_Work to do_:
Set down every record once more, exactly as given.

Start of Given records

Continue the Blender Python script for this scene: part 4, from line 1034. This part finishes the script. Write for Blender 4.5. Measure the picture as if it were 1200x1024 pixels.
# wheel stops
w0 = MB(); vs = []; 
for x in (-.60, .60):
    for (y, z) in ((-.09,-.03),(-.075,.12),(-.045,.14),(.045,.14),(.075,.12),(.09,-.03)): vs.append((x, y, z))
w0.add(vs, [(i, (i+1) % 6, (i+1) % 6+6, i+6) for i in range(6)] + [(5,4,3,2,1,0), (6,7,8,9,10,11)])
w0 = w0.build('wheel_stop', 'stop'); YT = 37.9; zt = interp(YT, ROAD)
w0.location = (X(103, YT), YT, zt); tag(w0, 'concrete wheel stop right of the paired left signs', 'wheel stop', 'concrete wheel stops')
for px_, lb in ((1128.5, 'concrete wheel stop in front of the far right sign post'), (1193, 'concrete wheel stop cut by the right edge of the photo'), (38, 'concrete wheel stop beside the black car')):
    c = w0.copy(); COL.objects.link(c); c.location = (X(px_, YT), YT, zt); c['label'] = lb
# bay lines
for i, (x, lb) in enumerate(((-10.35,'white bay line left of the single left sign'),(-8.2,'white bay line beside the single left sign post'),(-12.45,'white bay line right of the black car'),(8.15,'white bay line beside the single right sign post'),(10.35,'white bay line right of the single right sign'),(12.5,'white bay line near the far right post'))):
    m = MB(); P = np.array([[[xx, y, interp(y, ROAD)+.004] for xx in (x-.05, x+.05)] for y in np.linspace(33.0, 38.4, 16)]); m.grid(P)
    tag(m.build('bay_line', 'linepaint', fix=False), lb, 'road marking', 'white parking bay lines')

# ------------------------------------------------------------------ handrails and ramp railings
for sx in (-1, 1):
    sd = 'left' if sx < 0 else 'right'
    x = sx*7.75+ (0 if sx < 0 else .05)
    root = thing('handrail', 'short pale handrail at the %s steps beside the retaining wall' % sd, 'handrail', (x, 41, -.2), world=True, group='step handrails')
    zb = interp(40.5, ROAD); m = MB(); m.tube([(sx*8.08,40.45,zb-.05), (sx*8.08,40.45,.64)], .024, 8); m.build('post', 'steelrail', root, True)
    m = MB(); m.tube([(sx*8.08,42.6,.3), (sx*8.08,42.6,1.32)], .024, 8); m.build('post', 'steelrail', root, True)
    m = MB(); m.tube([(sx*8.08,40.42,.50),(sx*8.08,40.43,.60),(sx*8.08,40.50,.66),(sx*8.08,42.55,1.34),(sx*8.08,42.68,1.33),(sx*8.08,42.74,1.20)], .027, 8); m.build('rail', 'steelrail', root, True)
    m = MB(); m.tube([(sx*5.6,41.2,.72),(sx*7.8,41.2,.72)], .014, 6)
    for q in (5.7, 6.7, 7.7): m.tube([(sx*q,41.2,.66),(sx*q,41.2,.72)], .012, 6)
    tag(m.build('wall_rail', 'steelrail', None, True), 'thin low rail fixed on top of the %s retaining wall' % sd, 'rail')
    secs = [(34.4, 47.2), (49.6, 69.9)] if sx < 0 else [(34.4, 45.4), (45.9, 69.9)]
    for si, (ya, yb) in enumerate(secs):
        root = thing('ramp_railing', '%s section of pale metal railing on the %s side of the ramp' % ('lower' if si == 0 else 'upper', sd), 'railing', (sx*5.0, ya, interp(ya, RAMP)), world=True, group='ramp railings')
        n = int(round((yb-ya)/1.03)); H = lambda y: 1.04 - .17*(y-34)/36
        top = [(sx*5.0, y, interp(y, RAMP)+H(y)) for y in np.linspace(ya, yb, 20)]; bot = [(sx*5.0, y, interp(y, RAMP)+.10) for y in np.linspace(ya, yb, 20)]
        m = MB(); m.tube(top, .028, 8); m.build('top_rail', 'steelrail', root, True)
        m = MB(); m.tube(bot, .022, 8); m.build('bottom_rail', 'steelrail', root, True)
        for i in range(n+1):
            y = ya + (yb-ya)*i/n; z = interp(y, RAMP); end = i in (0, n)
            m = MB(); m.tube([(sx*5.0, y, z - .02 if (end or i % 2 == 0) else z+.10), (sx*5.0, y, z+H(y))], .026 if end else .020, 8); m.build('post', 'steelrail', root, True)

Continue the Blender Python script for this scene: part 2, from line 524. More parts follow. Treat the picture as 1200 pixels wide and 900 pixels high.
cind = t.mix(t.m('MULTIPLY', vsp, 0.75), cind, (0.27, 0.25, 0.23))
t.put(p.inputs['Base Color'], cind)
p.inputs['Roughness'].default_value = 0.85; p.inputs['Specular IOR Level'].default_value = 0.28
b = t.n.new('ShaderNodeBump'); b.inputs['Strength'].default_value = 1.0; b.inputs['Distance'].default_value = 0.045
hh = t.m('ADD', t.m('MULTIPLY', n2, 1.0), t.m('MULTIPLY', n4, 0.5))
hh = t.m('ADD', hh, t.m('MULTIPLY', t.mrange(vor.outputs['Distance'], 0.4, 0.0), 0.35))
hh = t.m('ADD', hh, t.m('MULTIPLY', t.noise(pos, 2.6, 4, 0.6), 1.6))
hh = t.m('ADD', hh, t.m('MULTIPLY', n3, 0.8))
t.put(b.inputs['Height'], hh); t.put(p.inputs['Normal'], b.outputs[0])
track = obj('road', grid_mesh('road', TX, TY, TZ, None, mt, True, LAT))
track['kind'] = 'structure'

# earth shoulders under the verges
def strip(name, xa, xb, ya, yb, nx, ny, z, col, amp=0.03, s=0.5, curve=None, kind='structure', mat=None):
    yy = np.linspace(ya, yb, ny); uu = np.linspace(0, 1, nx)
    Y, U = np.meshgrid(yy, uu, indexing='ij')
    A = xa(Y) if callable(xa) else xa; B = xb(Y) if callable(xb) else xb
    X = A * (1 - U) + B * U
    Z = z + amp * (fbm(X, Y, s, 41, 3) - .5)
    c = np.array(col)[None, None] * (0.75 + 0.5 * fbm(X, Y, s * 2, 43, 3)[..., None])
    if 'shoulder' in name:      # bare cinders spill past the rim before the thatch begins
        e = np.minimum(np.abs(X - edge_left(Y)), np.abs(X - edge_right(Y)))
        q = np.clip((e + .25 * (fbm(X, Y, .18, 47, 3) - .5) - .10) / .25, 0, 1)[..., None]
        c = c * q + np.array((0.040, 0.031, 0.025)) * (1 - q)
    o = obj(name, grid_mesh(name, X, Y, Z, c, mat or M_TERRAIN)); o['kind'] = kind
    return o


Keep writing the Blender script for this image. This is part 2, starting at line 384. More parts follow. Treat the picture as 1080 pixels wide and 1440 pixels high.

End of Given records

_Task answer_:
Continue the Blender Python script for this scene: part 4, from line 1034. This part finishes the script. Write for Blender 4.5. Measure the picture as if it were 1200x1024 pixels.
# wheel stops
w0 = MB(); vs = []; 
for x in (-.60, .60):
    for (y, z) in ((-.09,-.03),(-.075,.12),(-.045,.14),(.045,.14),(.075,.12),(.09,-.03)): vs.append((x, y, z))
w0.add(vs, [(i, (i+1) % 6, (i+1) % 6+6, i+6) for i in range(6)] + [(5,4,3,2,1,0), (6,7,8,9,10,11)])
w0 = w0.build('wheel_stop', 'stop'); YT = 37.9; zt = interp(YT, ROAD)
w0.location = (X(103, YT), YT, zt); tag(w0, 'concrete wheel stop right of the paired left signs', 'wheel stop', 'concrete wheel stops')
for px_, lb in ((1128.5, 'concrete wheel stop in front of the far right sign post'), (1193, 'concrete wheel stop cut by the right edge of the photo'), (38, 'concrete wheel stop beside the black car')):
    c = w0.copy(); COL.objects.link(c); c.location = (X(px_, YT), YT, zt); c['label'] = lb
# bay lines
for i, (x, lb) in enumerate(((-10.35,'white bay line left of the single left sign'),(-8.2,'white bay line beside the single left sign post'),(-12.45,'white bay line right of the black car'),(8.15,'white bay line beside the single right sign post'),(10.35,'white bay line right of the single right sign'),(12.5,'white bay line near the far right post'))):
    m = MB(); P = np.array([[[xx, y, interp(y, ROAD)+.004] for xx in (x-.05, x+.05)] for y in np.linspace(33.0, 38.4, 16)]); m.grid(P)
    tag(m.build('bay_line', 'linepaint', fix=False), lb, 'road marking', 'white parking bay lines')

# ------------------------------------------------------------------ handrails and ramp railings
for sx in (-1, 1):
    sd = 'left' if sx < 0 else 'right'
    x = sx*7.75+ (0 if sx < 0 else .05)
    root = thing('handrail', 'short pale handrail at the %s steps beside the retaining wall' % sd, 'handrail', (x, 41, -.2), world=True, group='step handrails')
    zb = interp(40.5, ROAD); m = MB(); m.tube([(sx*8.08,40.45,zb-.05), (sx*8.08,40.45,.64)], .024, 8); m.build('post', 'steelrail', root, True)
    m = MB(); m.tube([(sx*8.08,42.6,.3), (sx*8.08,42.6,1.32)], .024, 8); m.build('post', 'steelrail', root, True)
    m = MB(); m.tube([(sx*8.08,40.42,.50),(sx*8.08,40.43,.60),(sx*8.08,40.50,.66),(sx*8.08,42.55,1.34),(sx*8.08,42.68,1.33),(sx*8.08,42.74,1.20)], .027, 8); m.build('rail', 'steelrail', root, True)
    m = MB(); m.tube([(sx*5.6,41.2,.72),(sx*7.8,41.2,.72)], .014, 6)
    for q in (5.7, 6.7, 7.7): m.tube([(sx*q,41.2,.66),(sx*q,41.2,.72)], .012, 6)
    tag(m.build('wall_rail', 'steelrail', None, True), 'thin low rail fixed on top of the %s retaining wall' % sd, 'rail')
    secs = [(34.4, 47.2), (49.6, 69.9)] if sx < 0 else [(34.4, 45.4), (45.9, 69.9)]
    for si, (ya, yb) in enumerate(secs):
        root = thing('ramp_railing', '%s section of pale metal railing on the %s side of the ramp' % ('lower' if si == 0 else 'upper', sd), 'railing', (sx*5.0, ya, interp(ya, RAMP)), world=True, group='ramp railings')
        n = int(round((yb-ya)/1.03)); H = lambda y: 1.04 - .17*(y-34)/36
        top = [(sx*5.0, y, interp(y, RAMP)+H(y)) for y in np.linspace(ya, yb, 20)]; bot = [(sx*5.0, y, interp(y, RAMP)+.10) for y in np.linspace(ya, yb, 20)]
        m = MB(); m.tube(top, .028, 8); m.build('top_rail', 'steelrail', root, True)
        m = MB(); m.tube(bot, .022, 8); m.build('bottom_rail', 'steelrail', root, True)
        for i in range(n+1):
            y = ya + (yb-ya)*i/n; z = interp(y, RAMP); end = i in (0, n)
            m = MB(); m.tube([(sx*5.0, y, z - .02 if (end or i % 2 == 0) else z+.10), (sx*5.0, y, z+H(y))], .026 if end else .020, 8); m.build('post', 'steelrail', root, True)

Continue the Blender Python script for this scene: part 2, from line 524. More parts follow. Treat the picture as 1200 pixels wide and 900 pixels high.
cind = t.mix(t.m('MULTIPLY', vsp, 0.75), cind, (0.27, 0.25, 0.23))
t.put(p.inputs['Base Color'], cind)
p.inputs['Roughness'].default_value = 0.85; p.inputs['Specular IOR Level'].default_value = 0.28
b = t.n.new('ShaderNodeBump'); b.inputs['Strength'].default_value = 1.0; b.inputs['Distance'].default_value = 0.045
hh = t.m('ADD', t.m('MULTIPLY', n2, 1.0), t.m('MULTIPLY', n4, 0.5))
hh = t.m('ADD', hh, t.m('MULTIPLY', t.mrange(vor.outputs['Distance'], 0.4, 0.0), 0.35))
hh = t.m('ADD', hh, t.m('MULTIPLY', t.noise(pos, 2.6, 4, 0.6), 1.6))
hh = t.m('ADD', hh, t.m('MULTIPLY', n3, 0.8))
t.put(b.inputs['Height'], hh); t.put(p.inputs['Normal'], b.outputs[0])
track = obj('road', grid_mesh('road', TX, TY, TZ, None, mt, True, LAT))
track['kind'] = 'structure'

# earth shoulders under the verges
def strip(name, xa, xb, ya, yb, nx, ny, z, col, amp=0.03, s=0.5, curve=None, kind='structure', mat=None):
    yy = np.linspace(ya, yb, ny); uu = np.linspace(0, 1, nx)
    Y, U = np.meshgrid(yy, uu, indexing='ij')
    A = xa(Y) if callable(xa) else xa; B = xb(Y) if callable(xb) else xb
    X = A * (1 - U) + B * U
    Z = z + amp * (fbm(X, Y, s, 41, 3) - .5)
    c = np.array(col)[None, None] * (0.75 + 0.5 * fbm(X, Y, s * 2, 43, 3)[..., None])
    if 'shoulder' in name:      # bare cinders spill past the rim before the thatch begins
        e = np.minimum(np.abs(X - edge_left(Y)), np.abs(X - edge_right(Y)))
        q = np.clip((e + .25 * (fbm(X, Y, .18, 47, 3) - .5) - .10) / .25, 0, 1)[..., None]
        c = c * q + np.array((0.040, 0.031, 0.025)) * (1 - q)
    o = obj(name, grid_mesh(name, X, Y, Z, c, mat or M_TERRAIN)); o['kind'] = kind
    return o


Keep writing the Blender script for this image. This is part 2, starting at line 384. More parts follow. Treat the picture as 1080 pixels wide and 1440 pixels high.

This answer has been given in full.